Four months after a local developer bulldozed the site of a former truck stop, an auto repair shop and a car wash on West Verona Avenue, it is still struggling to come to a deal with the city to put new buildings there.

Monday, Verona-based Forward Development Group delivered a presentation in which it publicly explained why the city should provide $6 million in taxpayer financing for the company’s Sugar Creek Commons project. The projected $40 million venture would bring 284 apartments, a hotel and 26,000 square feet of retail space between Legion Street and the St. Vincent de Paul thrift store.

But after an hour long closed session, the Common Council had no announcement other than the mayor’s statement that negotiations would continue.

It’s been more than two years since the city created a tax-increment financing district specifically for the project. A TIF district, or TID, collects taxes from all underlying jurisdictions, including the local school district, on any increases in the property value and uses that money to pay back loans or obligations that benefit the district.

But the city and developer – which have two other major projects pending in Verona – have been unable to come to an agreement.

During Monday’s meeting, FDG discussed a timeline based on an approval of the terms that night, in which it would start site work in November and build out the entire project over the next three years.
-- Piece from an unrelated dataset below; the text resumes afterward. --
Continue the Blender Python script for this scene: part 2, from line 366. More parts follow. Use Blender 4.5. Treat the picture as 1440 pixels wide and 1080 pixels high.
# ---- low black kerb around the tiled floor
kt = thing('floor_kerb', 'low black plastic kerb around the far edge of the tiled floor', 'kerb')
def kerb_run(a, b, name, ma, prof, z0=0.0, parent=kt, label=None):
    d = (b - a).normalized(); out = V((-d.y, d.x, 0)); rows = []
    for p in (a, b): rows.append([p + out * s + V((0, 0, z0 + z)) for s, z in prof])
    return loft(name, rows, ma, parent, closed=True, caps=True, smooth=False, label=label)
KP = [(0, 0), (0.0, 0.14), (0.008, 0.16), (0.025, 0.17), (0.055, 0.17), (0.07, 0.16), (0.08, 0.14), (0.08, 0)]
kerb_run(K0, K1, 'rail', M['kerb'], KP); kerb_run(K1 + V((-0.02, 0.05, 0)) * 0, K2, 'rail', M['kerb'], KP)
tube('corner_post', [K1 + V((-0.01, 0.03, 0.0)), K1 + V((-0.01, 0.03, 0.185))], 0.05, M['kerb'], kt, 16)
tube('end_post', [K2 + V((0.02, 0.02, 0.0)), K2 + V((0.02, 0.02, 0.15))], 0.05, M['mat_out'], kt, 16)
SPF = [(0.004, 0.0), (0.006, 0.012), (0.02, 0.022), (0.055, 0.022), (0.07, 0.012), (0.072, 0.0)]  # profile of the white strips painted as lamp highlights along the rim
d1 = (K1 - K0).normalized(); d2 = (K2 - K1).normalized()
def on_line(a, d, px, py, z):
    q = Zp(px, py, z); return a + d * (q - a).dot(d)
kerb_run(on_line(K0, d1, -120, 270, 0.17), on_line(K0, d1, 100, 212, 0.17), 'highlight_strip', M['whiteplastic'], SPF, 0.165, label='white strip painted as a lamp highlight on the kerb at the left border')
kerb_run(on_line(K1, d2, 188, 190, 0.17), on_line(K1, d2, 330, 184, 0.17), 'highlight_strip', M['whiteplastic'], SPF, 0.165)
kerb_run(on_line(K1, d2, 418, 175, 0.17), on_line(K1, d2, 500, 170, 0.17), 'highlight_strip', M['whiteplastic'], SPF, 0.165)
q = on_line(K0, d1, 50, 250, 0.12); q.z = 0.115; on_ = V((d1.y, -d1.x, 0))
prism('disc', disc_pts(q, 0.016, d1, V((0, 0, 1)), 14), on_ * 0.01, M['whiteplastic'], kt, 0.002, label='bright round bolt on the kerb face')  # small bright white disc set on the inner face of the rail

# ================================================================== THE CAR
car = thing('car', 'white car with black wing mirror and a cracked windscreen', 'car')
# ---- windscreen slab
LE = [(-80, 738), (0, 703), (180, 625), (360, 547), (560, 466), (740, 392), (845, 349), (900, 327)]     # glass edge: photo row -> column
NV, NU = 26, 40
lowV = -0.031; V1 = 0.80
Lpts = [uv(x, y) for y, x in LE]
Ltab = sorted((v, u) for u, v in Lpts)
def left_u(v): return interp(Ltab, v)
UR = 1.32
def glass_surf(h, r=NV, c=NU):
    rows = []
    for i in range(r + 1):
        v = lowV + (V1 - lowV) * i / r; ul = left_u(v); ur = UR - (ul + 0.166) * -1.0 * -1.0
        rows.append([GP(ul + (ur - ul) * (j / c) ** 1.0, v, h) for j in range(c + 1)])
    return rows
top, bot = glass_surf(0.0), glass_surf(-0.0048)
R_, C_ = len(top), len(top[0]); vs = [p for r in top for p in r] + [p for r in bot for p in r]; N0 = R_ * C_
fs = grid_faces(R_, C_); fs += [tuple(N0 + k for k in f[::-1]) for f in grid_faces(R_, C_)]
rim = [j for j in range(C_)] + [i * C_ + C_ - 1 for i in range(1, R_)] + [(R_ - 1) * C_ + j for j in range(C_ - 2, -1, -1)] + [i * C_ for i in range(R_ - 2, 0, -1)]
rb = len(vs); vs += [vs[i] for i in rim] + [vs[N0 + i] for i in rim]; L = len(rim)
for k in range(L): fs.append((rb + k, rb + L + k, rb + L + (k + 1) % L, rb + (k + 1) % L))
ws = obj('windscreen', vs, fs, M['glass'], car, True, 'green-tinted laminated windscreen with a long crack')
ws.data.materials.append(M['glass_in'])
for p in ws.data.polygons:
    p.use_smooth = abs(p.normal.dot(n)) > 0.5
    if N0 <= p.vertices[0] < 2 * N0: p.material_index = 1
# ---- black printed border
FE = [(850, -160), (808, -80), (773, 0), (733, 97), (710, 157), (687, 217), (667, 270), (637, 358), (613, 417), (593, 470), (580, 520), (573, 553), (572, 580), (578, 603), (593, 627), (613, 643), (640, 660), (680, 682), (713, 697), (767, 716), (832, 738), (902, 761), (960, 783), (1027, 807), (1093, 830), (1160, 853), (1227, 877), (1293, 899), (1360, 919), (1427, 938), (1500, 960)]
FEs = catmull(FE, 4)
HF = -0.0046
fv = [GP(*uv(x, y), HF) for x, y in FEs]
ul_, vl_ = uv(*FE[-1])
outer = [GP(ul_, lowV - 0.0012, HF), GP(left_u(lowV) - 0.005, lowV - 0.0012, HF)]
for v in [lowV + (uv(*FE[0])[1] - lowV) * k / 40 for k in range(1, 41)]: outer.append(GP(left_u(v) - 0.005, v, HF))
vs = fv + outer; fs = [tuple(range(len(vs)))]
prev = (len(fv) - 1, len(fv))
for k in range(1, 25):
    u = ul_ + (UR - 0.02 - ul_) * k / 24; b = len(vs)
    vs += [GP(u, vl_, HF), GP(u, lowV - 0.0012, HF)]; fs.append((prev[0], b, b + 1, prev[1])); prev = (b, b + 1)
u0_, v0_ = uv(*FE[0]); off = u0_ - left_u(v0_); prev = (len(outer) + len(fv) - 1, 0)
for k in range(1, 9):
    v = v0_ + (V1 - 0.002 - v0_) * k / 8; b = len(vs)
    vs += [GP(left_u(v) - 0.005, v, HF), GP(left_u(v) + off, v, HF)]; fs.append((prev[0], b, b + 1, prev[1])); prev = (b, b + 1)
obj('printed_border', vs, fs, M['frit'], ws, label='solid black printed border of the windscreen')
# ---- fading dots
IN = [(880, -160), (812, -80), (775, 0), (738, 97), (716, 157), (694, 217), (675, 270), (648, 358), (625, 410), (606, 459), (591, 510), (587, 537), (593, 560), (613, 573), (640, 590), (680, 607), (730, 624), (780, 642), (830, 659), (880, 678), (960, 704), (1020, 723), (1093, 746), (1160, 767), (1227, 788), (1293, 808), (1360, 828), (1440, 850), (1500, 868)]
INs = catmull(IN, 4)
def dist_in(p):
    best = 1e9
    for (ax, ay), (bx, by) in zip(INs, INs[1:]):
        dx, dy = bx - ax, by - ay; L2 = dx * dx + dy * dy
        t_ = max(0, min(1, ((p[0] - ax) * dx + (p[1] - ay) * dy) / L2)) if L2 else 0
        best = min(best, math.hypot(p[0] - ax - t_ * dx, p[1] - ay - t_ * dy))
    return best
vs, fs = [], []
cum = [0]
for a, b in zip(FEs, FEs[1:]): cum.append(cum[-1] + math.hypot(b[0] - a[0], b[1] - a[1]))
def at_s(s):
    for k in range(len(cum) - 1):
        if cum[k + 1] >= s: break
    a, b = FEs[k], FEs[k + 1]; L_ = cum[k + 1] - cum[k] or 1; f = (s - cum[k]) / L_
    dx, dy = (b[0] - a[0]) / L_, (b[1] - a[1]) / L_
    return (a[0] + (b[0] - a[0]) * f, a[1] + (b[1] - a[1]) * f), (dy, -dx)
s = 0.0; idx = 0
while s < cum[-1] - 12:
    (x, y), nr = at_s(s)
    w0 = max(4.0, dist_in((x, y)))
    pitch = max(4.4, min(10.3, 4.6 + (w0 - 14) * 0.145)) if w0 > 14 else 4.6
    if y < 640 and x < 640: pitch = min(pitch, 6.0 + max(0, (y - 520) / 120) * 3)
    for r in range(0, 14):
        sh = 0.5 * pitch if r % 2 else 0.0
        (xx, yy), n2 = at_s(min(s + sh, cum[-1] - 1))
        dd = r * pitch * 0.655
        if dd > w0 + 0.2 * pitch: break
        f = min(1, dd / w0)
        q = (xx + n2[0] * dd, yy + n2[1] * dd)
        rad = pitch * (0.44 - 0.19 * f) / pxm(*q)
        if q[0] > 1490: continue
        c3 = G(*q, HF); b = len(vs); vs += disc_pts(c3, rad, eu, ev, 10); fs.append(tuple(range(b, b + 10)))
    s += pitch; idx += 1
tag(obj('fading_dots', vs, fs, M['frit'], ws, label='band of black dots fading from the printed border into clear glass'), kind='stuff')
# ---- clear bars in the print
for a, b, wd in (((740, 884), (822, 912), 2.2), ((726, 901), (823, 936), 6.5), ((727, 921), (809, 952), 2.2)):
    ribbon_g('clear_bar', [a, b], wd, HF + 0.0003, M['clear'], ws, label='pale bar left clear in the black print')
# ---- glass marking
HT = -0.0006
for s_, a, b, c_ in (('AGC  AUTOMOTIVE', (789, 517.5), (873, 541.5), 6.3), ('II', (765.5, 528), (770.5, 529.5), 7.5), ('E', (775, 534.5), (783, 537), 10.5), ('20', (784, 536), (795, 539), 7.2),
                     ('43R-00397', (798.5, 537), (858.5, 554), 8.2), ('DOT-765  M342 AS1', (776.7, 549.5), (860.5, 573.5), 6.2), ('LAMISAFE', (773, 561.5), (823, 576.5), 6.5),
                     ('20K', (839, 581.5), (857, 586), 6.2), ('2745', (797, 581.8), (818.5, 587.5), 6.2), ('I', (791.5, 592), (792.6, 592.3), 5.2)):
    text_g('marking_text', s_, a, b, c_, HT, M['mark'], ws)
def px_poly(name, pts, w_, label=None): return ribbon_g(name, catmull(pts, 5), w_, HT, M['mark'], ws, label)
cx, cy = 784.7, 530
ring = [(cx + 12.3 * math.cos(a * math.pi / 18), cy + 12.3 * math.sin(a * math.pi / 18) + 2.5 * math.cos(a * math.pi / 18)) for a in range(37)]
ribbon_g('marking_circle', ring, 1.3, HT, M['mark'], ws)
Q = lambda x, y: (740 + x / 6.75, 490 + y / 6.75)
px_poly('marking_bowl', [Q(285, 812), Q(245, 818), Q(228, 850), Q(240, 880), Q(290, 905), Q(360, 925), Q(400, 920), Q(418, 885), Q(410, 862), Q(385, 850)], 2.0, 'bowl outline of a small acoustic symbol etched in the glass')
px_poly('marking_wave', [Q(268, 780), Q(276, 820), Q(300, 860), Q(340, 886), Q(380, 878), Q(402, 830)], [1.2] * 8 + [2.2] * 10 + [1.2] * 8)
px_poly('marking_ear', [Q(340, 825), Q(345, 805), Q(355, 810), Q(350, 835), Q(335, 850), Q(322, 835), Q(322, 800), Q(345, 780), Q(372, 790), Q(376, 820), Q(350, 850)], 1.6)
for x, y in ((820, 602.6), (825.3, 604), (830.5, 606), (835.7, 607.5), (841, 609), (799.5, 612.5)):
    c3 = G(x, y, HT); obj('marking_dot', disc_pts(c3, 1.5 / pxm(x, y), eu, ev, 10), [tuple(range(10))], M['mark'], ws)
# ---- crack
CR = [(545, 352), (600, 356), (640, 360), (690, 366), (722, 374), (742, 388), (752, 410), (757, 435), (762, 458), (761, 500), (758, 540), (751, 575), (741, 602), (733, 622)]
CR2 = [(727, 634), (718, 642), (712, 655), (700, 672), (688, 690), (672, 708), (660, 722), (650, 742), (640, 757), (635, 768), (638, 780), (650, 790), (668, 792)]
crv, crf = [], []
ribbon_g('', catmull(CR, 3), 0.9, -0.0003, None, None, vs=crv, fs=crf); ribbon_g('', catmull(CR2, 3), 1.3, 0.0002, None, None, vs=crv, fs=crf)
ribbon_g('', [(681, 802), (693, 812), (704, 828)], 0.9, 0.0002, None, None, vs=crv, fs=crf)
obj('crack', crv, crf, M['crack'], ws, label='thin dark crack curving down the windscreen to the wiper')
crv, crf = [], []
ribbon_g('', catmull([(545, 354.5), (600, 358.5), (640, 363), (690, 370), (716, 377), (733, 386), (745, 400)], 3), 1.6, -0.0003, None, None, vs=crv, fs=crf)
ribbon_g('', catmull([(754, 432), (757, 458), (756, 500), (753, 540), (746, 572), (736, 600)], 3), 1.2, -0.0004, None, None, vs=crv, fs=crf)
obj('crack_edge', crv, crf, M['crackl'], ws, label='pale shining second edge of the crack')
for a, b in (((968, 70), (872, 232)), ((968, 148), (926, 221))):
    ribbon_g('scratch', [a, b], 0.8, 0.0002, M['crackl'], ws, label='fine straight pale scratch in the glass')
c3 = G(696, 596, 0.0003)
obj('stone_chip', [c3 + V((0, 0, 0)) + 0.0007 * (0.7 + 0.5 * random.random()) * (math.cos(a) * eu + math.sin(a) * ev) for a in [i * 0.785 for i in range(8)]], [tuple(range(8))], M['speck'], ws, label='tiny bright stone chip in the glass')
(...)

Afterward, FDG representative Ron Henshue told the Press he did not yet know how the rejection of those terms would affect the timeline.

He and his colleagues faced a similar situation in June and again in July, when alders discussed both the proposal and financial information related to the project.

At that time, Henshue told the Press contractors were ready to go and he had to delay the start of the project, but hoped to get an agreement within a month. And city administrator Adam Sayre told the Press the city’s financial adviser, Minnesota-based Ehlers, was still collecting information to help alders determine the legitimacy of FDG’s claim that the entire $5.4 million developer incentive and $565,000 environmental remediation cost was necessary to make the project happen.

At Monday’s meeting, FDG asserted that Ehlers concluded it was, but alders weren’t so sure.

Afterward, Ald. Evan Touchett (Dist. 4) expressed frustration with the entire process and called FDG “difficult to work with.” Touchett, the Public Works committee chair, said he’d had similar problems getting needed information or changes made with the Whispering Coves subdivision FDG is working on for the city’s north side.

Ald. Christine Posey (D-1) also was fed up, telling the three-person FDG delegation in attendance she did not like seeing rubble at the site on her way to and from work every day.

“I’m boiling here,” she said. “That is really challenging to say, ‘Yes, we’re going to support you in this building,’ when the property has been left a mess for several months.”

In May, demolition crews took down the commercial buildings along West Verona Avenue but not the 24 apartments on Topp Avenue behind it. Those remain in use, Henshue reported, and even more of them are occupied than when FDG purchased the property.

Ald. Sarah Gaskell (D-2) called out the developer publicly, as well, complaining about seeing flyers advertising a 14 percent rate of return for investors while the company was asking for city money. She also alleged that part of the reason TIF was needed was that the group overpaid for the properties, totaling about $6 million for 10 acres.

FDG attorney Dan O’Callaghan explained that paying “a premium” was necessary to piece together 10 adjacent properties owned by different people and that the rate of return was also necessary to gather the amount of capital needed to do the project.

He said the cost of all the land, infrastructure, remediation and construction exceeds the project revenue and overall value

“The value of what’s created, the cost to create it – there’s a gap,” he said. “The largest component of the TIF is to fill that gap.”

His presentation noted that the $40 million value of the project would bring in about $900,000 a year and close the TID within about 10 years of construction starting.

He also put particular emphasis on a segment of the project reserved for affordable or workforce housing, a topic several alders and the mayor have brought up repeatedly.

He defined the term “affordable” through a planned partnership with the Wisconsin Housing and Economic Development Authority.

That would ensure 20 percent of the rear building’s units, or 26 of them, would be limited to the typical housing cost (30 percent) for a household making 80 percent of the median income. In Dane County, he said, that income level is $75,000 for a family of four.

His presentation showed a two-bedroom unit costing $1,093, just below the average housing cost in Dane County, while market rates for that same unit would be $1,824.